**Input rows:**
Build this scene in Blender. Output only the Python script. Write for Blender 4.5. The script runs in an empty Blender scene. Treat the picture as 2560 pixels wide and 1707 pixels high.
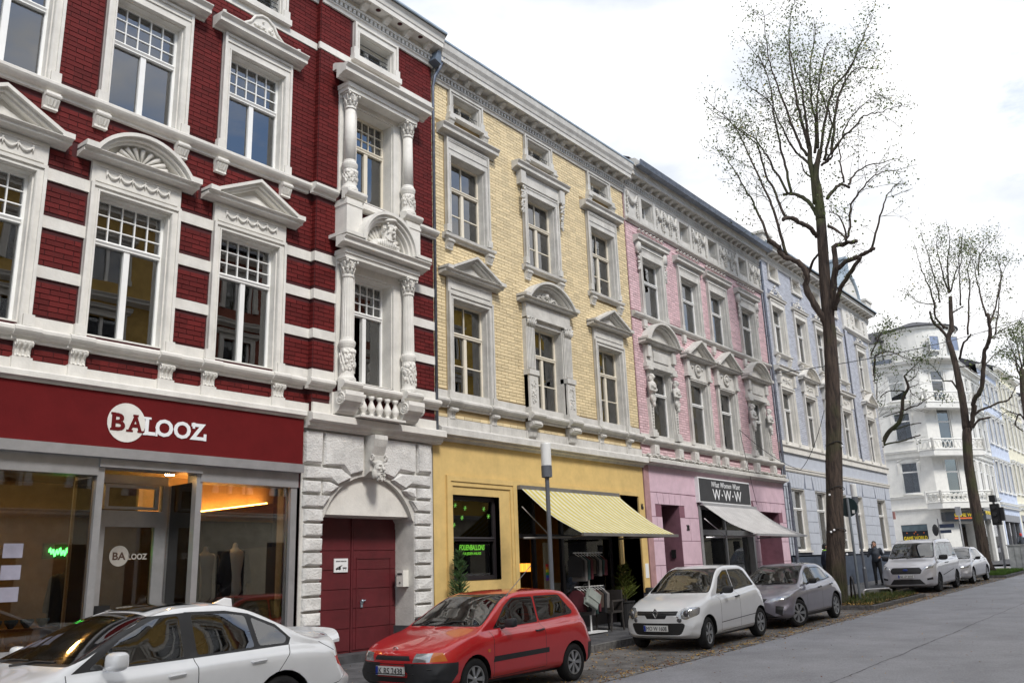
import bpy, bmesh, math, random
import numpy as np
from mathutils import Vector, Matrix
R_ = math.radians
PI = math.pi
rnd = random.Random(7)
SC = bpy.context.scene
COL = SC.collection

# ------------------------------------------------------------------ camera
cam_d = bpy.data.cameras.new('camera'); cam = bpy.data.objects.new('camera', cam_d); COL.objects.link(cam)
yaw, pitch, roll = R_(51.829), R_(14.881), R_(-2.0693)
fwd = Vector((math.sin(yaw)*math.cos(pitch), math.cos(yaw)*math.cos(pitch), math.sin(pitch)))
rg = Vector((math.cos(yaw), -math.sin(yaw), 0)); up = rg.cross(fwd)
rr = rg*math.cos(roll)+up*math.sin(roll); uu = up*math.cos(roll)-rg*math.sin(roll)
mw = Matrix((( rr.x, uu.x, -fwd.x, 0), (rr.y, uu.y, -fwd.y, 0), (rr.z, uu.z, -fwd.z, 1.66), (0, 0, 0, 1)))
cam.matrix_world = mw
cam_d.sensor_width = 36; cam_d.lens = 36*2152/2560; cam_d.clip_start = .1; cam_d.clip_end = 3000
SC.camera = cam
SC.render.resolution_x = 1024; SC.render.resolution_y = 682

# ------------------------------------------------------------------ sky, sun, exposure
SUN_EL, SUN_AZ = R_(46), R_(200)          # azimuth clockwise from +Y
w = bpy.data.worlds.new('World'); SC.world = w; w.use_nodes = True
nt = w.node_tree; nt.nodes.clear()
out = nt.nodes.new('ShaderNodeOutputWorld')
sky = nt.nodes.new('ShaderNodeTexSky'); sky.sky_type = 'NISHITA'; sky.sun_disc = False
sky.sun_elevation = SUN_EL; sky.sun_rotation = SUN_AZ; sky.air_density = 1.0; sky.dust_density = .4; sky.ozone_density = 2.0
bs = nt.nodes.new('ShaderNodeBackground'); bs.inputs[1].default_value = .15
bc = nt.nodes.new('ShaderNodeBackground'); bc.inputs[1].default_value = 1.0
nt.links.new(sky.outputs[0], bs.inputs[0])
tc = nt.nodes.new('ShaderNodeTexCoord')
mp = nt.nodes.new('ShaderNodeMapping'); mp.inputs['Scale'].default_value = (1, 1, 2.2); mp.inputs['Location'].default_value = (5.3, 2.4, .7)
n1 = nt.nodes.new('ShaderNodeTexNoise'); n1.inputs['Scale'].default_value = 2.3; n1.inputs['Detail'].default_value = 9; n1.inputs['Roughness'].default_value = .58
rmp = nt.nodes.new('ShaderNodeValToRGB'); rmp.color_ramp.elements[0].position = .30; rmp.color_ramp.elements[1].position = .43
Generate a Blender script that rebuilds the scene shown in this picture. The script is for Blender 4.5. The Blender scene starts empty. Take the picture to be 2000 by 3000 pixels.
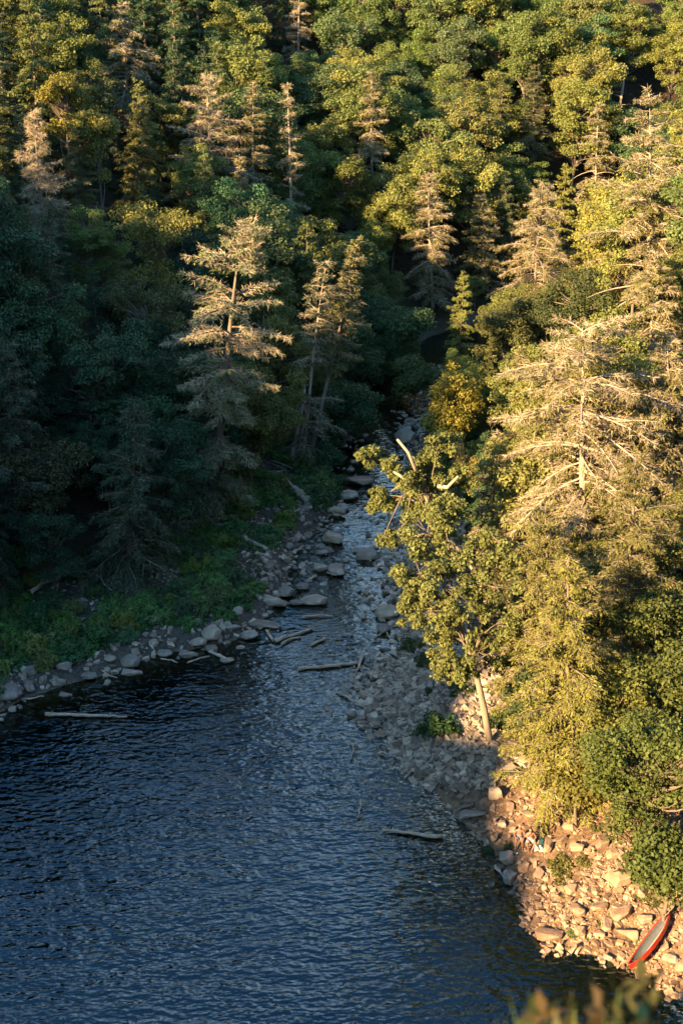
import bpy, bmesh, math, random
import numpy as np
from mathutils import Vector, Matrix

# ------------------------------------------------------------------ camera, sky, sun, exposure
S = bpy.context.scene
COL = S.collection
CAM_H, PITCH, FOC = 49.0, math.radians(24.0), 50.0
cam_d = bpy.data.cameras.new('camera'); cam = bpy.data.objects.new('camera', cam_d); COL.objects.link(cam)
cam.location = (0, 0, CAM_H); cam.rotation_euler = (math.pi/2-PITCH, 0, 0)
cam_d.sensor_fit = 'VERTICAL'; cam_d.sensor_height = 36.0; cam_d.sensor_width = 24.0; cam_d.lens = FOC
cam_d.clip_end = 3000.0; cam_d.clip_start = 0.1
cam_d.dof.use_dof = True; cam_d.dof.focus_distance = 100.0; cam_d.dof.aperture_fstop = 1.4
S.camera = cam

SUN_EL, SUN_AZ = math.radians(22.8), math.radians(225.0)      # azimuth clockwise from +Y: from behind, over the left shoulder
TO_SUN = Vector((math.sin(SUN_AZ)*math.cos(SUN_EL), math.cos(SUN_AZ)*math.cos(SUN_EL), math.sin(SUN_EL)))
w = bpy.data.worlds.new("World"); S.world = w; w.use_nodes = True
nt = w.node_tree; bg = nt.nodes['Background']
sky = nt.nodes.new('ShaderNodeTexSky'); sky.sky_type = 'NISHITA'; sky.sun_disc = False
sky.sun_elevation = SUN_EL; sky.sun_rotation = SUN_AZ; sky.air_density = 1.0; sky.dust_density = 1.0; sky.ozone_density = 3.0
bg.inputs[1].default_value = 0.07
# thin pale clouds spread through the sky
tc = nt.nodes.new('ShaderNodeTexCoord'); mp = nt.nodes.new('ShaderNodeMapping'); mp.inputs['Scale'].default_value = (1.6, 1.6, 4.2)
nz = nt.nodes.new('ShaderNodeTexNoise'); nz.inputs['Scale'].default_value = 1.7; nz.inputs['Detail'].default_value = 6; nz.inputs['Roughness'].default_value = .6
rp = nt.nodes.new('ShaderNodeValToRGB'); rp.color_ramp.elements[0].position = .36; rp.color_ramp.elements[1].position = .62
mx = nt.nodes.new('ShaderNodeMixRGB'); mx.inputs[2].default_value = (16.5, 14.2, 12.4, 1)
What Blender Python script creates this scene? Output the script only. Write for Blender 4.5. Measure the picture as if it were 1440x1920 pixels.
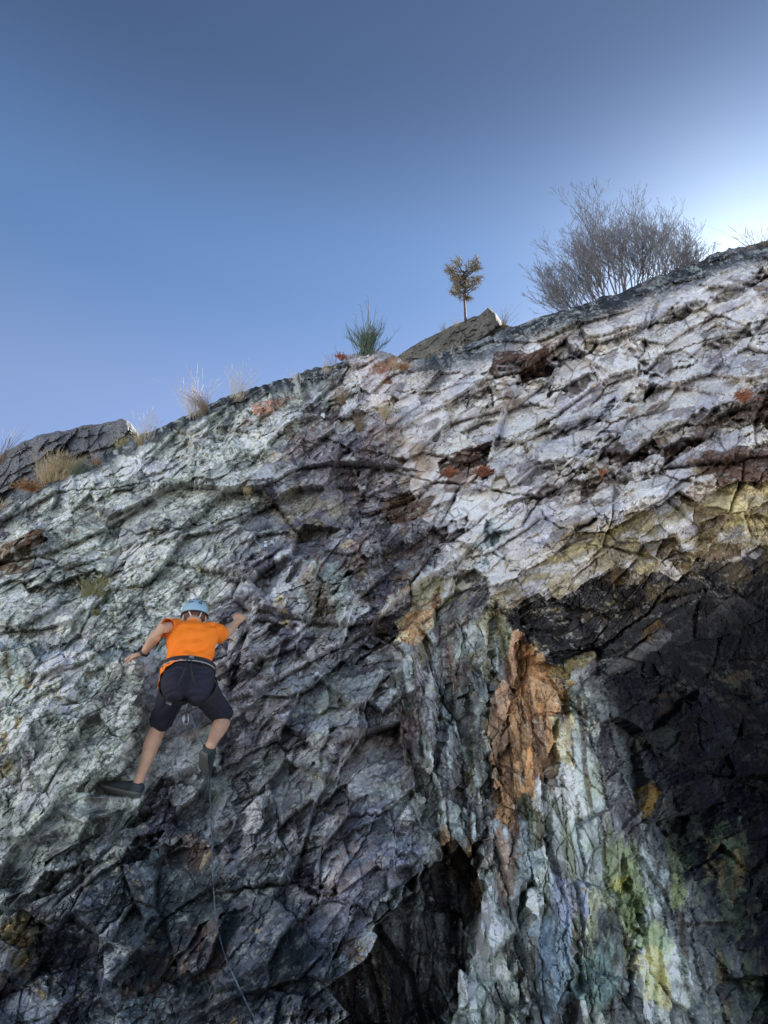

**Exercise details:** Starting at the first line of the records above, set down each line exactly through the one that holds "COL = SC.collection". Omit pictures.

**The reply:**
Build this scene in Blender. Output only the Python script. Write for Blender 4.5. The script runs in an empty Blender scene. Treat the picture as 2560 pixels wide and 1707 pixels high.
import bpy, bmesh, math, random
import numpy as np
from mathutils import Vector, Matrix
R_ = math.radians
PI = math.pi
rnd = random.Random(7)
SC = bpy.context.scene
COL = SC.collection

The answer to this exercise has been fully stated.